WORK INSTRUCTIONS
Exactly repeat the full listing that follows.

=== COLLECTED MATERIAL ===

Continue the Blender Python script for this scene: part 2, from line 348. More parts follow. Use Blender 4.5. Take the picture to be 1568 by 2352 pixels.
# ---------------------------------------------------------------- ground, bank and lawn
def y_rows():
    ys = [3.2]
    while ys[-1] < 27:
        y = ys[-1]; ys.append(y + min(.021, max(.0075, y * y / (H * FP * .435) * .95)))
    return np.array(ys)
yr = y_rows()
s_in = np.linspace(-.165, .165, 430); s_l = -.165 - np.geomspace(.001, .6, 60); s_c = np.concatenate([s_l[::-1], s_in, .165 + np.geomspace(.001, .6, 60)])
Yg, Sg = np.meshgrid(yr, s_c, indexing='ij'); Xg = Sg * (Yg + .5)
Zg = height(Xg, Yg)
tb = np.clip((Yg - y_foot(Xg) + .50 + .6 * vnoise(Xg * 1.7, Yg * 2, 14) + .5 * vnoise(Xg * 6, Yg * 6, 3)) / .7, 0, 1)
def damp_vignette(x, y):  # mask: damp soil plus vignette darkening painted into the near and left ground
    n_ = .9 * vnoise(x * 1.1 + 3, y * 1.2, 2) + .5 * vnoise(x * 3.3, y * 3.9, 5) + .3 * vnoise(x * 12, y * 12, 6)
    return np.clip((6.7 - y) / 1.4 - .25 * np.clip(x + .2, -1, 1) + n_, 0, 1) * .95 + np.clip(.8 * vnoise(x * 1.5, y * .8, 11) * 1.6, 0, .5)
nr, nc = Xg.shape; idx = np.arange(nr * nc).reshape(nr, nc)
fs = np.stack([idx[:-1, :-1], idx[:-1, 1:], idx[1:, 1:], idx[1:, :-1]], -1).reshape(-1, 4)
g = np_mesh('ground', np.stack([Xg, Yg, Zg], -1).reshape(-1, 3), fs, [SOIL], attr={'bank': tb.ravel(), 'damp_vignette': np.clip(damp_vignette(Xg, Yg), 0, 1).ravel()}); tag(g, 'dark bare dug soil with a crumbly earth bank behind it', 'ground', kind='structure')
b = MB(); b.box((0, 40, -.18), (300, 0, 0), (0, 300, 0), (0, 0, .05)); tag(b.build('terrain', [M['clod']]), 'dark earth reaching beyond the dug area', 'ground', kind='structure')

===

TASK SOLUTION
Continue the Blender Python script for this scene: part 2, from line 348. More parts follow. Use Blender 4.5. Take the picture to be 1568 by 2352 pixels.
# ---------------------------------------------------------------- ground, bank and lawn
def y_rows():
    ys = [3.2]
    while ys[-1] < 27:
        y = ys[-1]; ys.append(y + min(.021, max(.0075, y * y / (H * FP * .435) * .95)))
    return np.array(ys)
yr = y_rows()
s_in = np.linspace(-.165, .165, 430); s_l = -.165 - np.geomspace(.001, .6, 60); s_c = np.concatenate([s_l[::-1], s_in, .165 + np.geomspace(.001, .6, 60)])
Yg, Sg = np.meshgrid(yr, s_c, indexing='ij'); Xg = Sg * (Yg + .5)
Zg = height(Xg, Yg)
tb = np.clip((Yg - y_foot(Xg) + .50 + .6 * vnoise(Xg * 1.7, Yg * 2, 14) + .5 * vnoise(Xg * 6, Yg * 6, 3)) / .7, 0, 1)
def damp_vignette(x, y):  # mask: damp soil plus vignette darkening painted into the near and left ground
    n_ = .9 * vnoise(x * 1.1 + 3, y * 1.2, 2) + .5 * vnoise(x * 3.3, y * 3.9, 5) + .3 * vnoise(x * 12, y * 12, 6)
    return np.clip((6.7 - y) / 1.4 - .25 * np.clip(x + .2, -1, 1) + n_, 0, 1) * .95 + np.clip(.8 * vnoise(x * 1.5, y * .8, 11) * 1.6, 0, .5)
nr, nc = Xg.shape; idx = np.arange(nr * nc).reshape(nr, nc)
fs = np.stack([idx[:-1, :-1], idx[:-1, 1:], idx[1:, 1:], idx[1:, :-1]], -1).reshape(-1, 4)
g = np_mesh('ground', np.stack([Xg, Yg, Zg], -1).reshape(-1, 3), fs, [SOIL], attr={'bank': tb.ravel(), 'damp_vignette': np.clip(damp_vignette(Xg, Yg), 0, 1).ravel()}); tag(g, 'dark bare dug soil with a crumbly earth bank behind it', 'ground', kind='structure')
b = MB(); b.box((0, 40, -.18), (300, 0, 0), (0, 300, 0), (0, 0, .05)); tag(b.build('terrain', [M['clod']]), 'dark earth reaching beyond the dug area', 'ground', kind='structure')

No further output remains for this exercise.